Tranchant évangélique
Par son architecture, Dilexi te demeure une exhortation apostolique classique : relecture patristique, longue méditation sur la tradition monastique et éducative chrétienne, puis ouverture eschatologique : « La charité chrétienne, lorsqu’elle s’incarne, devient libératrice » (paragraphe 61). Deux mille ans de christianisme sont ici relus à l’aune de la pauvreté. Le pape mobilise par exemple saint Ambroise et saint Augustin pour rappeler que l’aumône n’est pas un geste philanthropique, mais une voie de purification. Il célèbre la pauvreté volontaire des ordres mendiants, symbole d’une Église « pèlerine, humble et fraternelle, qui vit parmi les pauvres non par prosélytisme, mais par identité » (paragraphe 67).
Il n’oublie pas le rôle des femmes dans cette histoire : Louise de Marillac, les Filles de la Charité, les Ursulines… Leur sens du « toucher », leur proximité concrète avec les malades… « Ces références ne sont pas nouvelles, mais les rassembler ici en montre la cohérence. Elles font système, relève le théologien franciscain Frédéric-Marie Le Méhauté. Avec cette exhortation, une pratique envers les pauvres devient un critère d’orthodoxie ».

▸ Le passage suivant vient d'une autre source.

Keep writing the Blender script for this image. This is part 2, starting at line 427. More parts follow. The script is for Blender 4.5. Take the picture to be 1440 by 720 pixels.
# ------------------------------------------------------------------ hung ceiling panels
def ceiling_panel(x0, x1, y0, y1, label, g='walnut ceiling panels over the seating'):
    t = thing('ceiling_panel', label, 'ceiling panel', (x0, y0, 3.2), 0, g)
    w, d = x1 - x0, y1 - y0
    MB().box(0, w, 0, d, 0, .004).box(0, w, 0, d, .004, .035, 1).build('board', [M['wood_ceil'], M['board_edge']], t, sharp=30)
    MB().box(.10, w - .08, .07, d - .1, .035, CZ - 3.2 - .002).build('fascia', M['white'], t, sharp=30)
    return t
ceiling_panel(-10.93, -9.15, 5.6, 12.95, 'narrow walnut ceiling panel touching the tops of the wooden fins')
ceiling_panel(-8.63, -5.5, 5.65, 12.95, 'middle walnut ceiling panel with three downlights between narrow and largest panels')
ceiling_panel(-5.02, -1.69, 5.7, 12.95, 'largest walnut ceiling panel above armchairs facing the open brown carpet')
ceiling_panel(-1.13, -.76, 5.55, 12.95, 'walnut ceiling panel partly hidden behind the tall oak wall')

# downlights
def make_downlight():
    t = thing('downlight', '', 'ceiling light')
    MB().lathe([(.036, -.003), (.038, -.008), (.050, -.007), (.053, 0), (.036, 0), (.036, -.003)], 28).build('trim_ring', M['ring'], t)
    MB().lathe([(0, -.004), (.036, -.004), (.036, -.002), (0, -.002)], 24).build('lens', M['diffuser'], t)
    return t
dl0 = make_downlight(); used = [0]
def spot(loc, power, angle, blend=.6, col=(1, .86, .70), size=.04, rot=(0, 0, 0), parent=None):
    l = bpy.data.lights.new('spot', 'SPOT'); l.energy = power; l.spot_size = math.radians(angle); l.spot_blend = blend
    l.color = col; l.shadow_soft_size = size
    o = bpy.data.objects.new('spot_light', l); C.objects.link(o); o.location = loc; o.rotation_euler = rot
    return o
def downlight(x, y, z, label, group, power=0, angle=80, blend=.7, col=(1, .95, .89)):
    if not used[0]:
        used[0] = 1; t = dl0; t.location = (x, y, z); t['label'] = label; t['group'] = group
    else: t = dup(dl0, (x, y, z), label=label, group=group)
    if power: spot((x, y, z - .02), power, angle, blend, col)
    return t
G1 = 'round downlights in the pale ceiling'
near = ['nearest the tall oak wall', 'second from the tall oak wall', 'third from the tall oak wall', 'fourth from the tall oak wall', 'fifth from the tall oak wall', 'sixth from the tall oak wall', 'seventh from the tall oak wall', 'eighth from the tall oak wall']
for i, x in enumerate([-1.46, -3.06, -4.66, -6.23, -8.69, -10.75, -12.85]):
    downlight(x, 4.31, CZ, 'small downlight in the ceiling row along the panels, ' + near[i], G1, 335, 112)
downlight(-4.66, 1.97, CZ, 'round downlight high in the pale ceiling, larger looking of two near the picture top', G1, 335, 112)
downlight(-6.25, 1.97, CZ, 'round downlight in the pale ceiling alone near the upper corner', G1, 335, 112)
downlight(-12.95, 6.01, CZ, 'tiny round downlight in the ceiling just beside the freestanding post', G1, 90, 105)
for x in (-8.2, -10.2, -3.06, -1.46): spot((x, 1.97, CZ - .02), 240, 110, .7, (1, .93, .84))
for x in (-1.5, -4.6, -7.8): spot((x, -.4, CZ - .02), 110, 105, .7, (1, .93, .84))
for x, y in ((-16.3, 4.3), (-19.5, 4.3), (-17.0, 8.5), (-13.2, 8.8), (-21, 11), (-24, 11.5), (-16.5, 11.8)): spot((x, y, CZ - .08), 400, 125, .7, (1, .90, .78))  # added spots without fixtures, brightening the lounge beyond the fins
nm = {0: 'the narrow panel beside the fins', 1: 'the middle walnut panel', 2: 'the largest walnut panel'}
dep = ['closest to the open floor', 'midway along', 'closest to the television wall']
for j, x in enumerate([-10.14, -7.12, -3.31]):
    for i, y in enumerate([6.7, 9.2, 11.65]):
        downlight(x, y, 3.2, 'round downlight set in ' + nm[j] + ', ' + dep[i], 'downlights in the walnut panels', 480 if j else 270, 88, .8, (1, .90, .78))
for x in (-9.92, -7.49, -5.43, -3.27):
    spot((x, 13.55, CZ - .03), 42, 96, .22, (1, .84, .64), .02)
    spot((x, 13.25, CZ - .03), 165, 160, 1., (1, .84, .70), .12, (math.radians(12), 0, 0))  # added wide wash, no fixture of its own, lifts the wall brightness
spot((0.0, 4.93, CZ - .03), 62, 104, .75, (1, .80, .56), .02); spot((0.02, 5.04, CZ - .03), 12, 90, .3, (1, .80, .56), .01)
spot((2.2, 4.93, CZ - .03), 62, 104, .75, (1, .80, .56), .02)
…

Au fond, Dilexi te ne propose pas un programme social, mais une conversion du regard : être catholique, c’est accepter que la vérité de la foi soit cachée de manière privilégiée dans le visage des pauvres. Dans un monde où l’aide humanitaire est parfois perçue comme naïveté, où les aides sociales sont attaquées et où l’on peut évoquer l’euthanasie des sans-domicile-fixe à une heure de grande écoute sur la principale chaîne d’information des États-Unis, Léon XIV rend à la charité son tranchant évangélique. Mépriser les pauvres, rappelle Dilexi te, n’est pas catholique.